I've been having a think about my replies so here's a kind of steam of consciousness attempt at going over my opinions on this.
I'm no Tory, believe me. My posts do sound rather "and now let's hear from the Rail Delivery Group" so here goes trying to sort everything out.
I visited somewhere recently, Northwich or Nantwich, I always get them muddled. Ticket office at the station. One man, twiddling his thumbs. Literally twiddling his thumbs. Passengers walking past, some with phones in hands, some buying tickets at the machine. Whatever jobs he may have had, whatever role he may have been waiting to do later, the public perception was "he's getting paid to sit in a room doing not very much"
I was on a train to Ilkley the other month. Guard checking tickets through the carriage. Bleep, bleep, bleep, bleep: digital tickets every single time. Not a single paper ticket. On the way back - I'm a groundhopper so always doing these jaunts - one passenger had a paper ticket and joked with the guard, "Suppose I'm rather old fashioned." While he bleeped my digital ticket the guard agreed: "Don't see them very often!"
I know that anecdote isn't the plural of data and I'm not using these as a wrecking ball to anyone's argument. But looking at bored employee, and digital guard, and putting them together with observations at my local station, the age of the ticket office being the hole in the wall with a queue isn't as secure as it used to be. The statistics back this up: 80%+ tickets are digital or machine bought.
I don't want to sound harsh, or heartless, or Tory. I enjoy this forum a lot and I know that I agree with a lot of posters here more than I disagree (except with Brewdog, where I appear to be at odds with two posters in particular)
Maybe this is just one of those topics where I can see a genuinely better industry, one with integrated ticketing, modern connectivity, better trains for staff and passengers, modern station facilities, all the things we should have were it not for shitty politicians and shitty vested interests. There's very few subjects where I disagree with the consensus on here so now I'm really aware of 'standing out' by supporting the railways taking people out of the offices and into the platforms.

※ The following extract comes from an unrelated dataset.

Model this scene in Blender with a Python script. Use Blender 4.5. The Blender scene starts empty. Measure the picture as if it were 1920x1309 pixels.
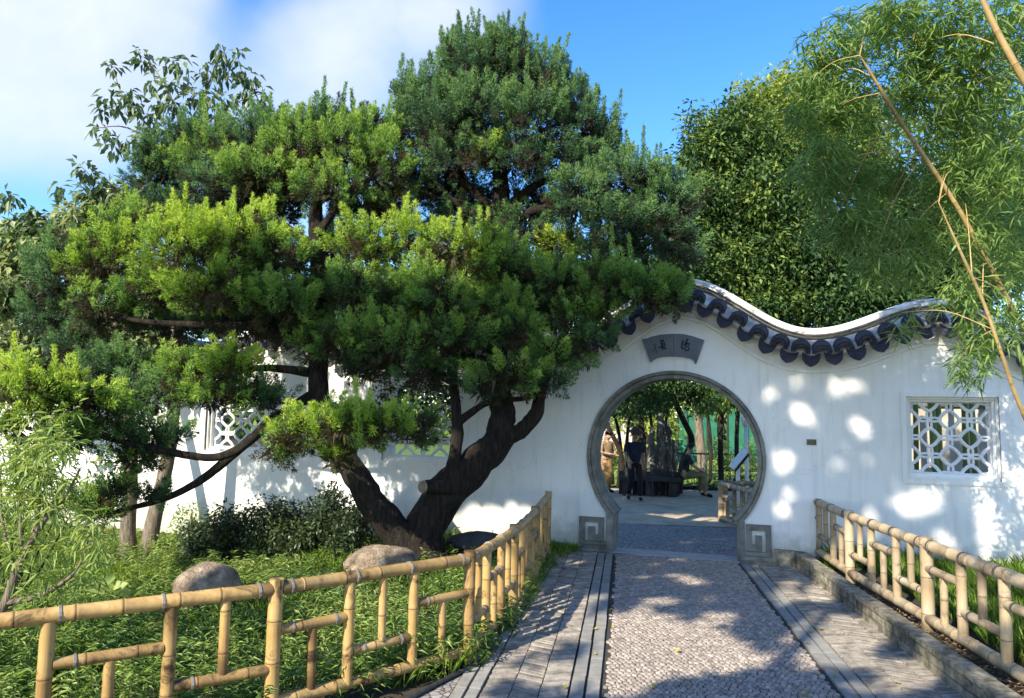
import bpy, bmesh, math, random
import numpy as np
from mathutils import Vector, Matrix

random.seed(7)
rng = np.random.default_rng(11)
C = bpy.context.scene.collection
SC = bpy.context.scene
PI = math.pi

# ------------------------------------------------------------------ camera
FPX = 1387.0
HC = 1.75
PITCH = math.radians(5.13)
ROLL = math.radians(1.0)
WALL_A = math.radians(19.0)
c_f = np.array([0, math.cos(PITCH), math.sin(PITCH)])
c_u0 = np.array([0, -math.sin(PITCH), math.cos(PITCH)])
c_r0 = np.array([1.0, 0, 0])
c_r = c_r0 * math.cos(ROLL) + c_u0 * math.sin(ROLL)
c_u = -c_r0 * math.sin(ROLL) + c_u0 * math.cos(ROLL)
CAM = np.array([0, 0, HC])
cam = bpy.data.cameras.new('camera')
cam.sensor_width = 36.0
cam.lens = 36.0 * FPX / 1920.0
cam.clip_start = 0.05
cam.clip_end = 2000
camo = bpy.data.objects.new('camera', cam)
C.objects.link(camo)
camo.matrix_world = Matrix(((c_r[0], c_u[0], -c_f[0], 0), (c_r[1], c_u[1], -c_f[1], 0), (c_r[2], c_u[2], -c_f[2], HC), (0, 0, 0, 1)))
SC.camera = camo

# ------------------------------------------------------------------ light
SUN_EL = math.radians(33.0)
LH = np.array([0.61, 0.792])                      # horizontal travel of the light
LH = LH / np.linalg.norm(LH)
LIGHT = np.array([LH[0] * math.cos(SUN_EL), LH[1] * math.cos(SUN_EL), -math.sin(SUN_EL)])
SUN_STRENGTH = 5.0
SKY_STRENGTH = 0.108
EXPOSURE = 1.08
w = bpy.data.worlds.new('World')
SC.world = w
w.use_nodes = True
nt = w.node_tree
for n in list(nt.nodes):
    nt.nodes.remove(n)
wo = nt.nodes.new('ShaderNodeOutputWorld')
bg = nt.nodes.new('ShaderNodeBackground')
sky = nt.nodes.new('ShaderNodeTexSky')
sky.sky_type = 'NISHITA'
sky.sun_disc = False
sky.sun_elevation = SUN_EL
sky.sun_rotation = math.atan2(-LH[0], -LH[1])
sky.altitude = 50
sky.air_density = 1.0
sky.dust_density = 0.3
sky.ozone_density = 2.5
hsv = nt.nodes.new('ShaderNodeHueSaturation')
hsv.inputs['Saturation'].default_value = 1.32
hsv.inputs['Hue'].default_value = 0.508
hsv.inputs['Value'].default_value = 1.55
nt.links.new(sky.outputs[0], hsv.inputs['Color'])
tc = nt.nodes.new('ShaderNodeTexCoord')


def cloud_bank(direction, size, soft):
    d = nt.nodes.new('ShaderNodeVectorMath'); d.operation = 'DOT_PRODUCT'
    nt.links.new(warp.outputs[0], d.inputs[0])
    v = Vector(direction).normalized(); d.inputs[1].default_value = v
    m = nt.nodes.new('ShaderNodeMapRange'); m.interpolation_type = 'SMOOTHSTEP'
    m.inputs['From Min'].default_value = math.cos(math.radians(size + soft))
    m.inputs['From Max'].default_value = math.cos(math.radians(max(size - soft, 0.1)))
    nt.links.new(d.outputs['Value'], m.inputs['Value'])
    return m.outputs[0]


cn = nt.nodes.new('ShaderNodeTexNoise')
cn.inputs['Scale'].default_value = 3.0
cn.inputs['Detail'].default_value = 5
cn.inputs['Roughness'].default_value = 0.45
nt.links.new(tc.outputs['Generated'], cn.inputs['Vector'])
sub = nt.nodes.new('ShaderNodeVectorMath'); sub.operation = 'MULTIPLY_ADD'
nt.links.new(cn.outputs['Color'], sub.inputs[0])
sub.inputs[1].default_value = (0.30, 0.30, 0.30)
nt.links.new(tc.outputs['Generated'], sub.inputs[2])
warp0 = nt.nodes.new('ShaderNodeVectorMath'); warp0.operation = 'SUBTRACT'
nt.links.new(sub.outputs[0], warp0.inputs[0]); warp0.inputs[1].default_value = (0.15, 0.15, 0.15)
warp = nt.nodes.new('ShaderNodeVectorMath'); warp.operation = 'NORMALIZE'
nt.links.new(warp0.outputs[0], warp.inputs[0])


def rayd(px, py):
    return c_f + c_r * ((px - 960) / FPX) + c_u * ((654.5 - py) / FPX)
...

Honestly, hand on heart honestly, I don't want to lock granny away because she can't work Trainline, and I don't want to keep people with health issues from enjoying a day out somewhere. The industry must do better to bring everybody along, I honestly believe that. It's just where I differ, really, is wanting to go ahead with improvements now, while posters want a better opportunity for marginalised people first, before changes to the system.
This is a long post
. I just get so anxious about putting a foot wrong here.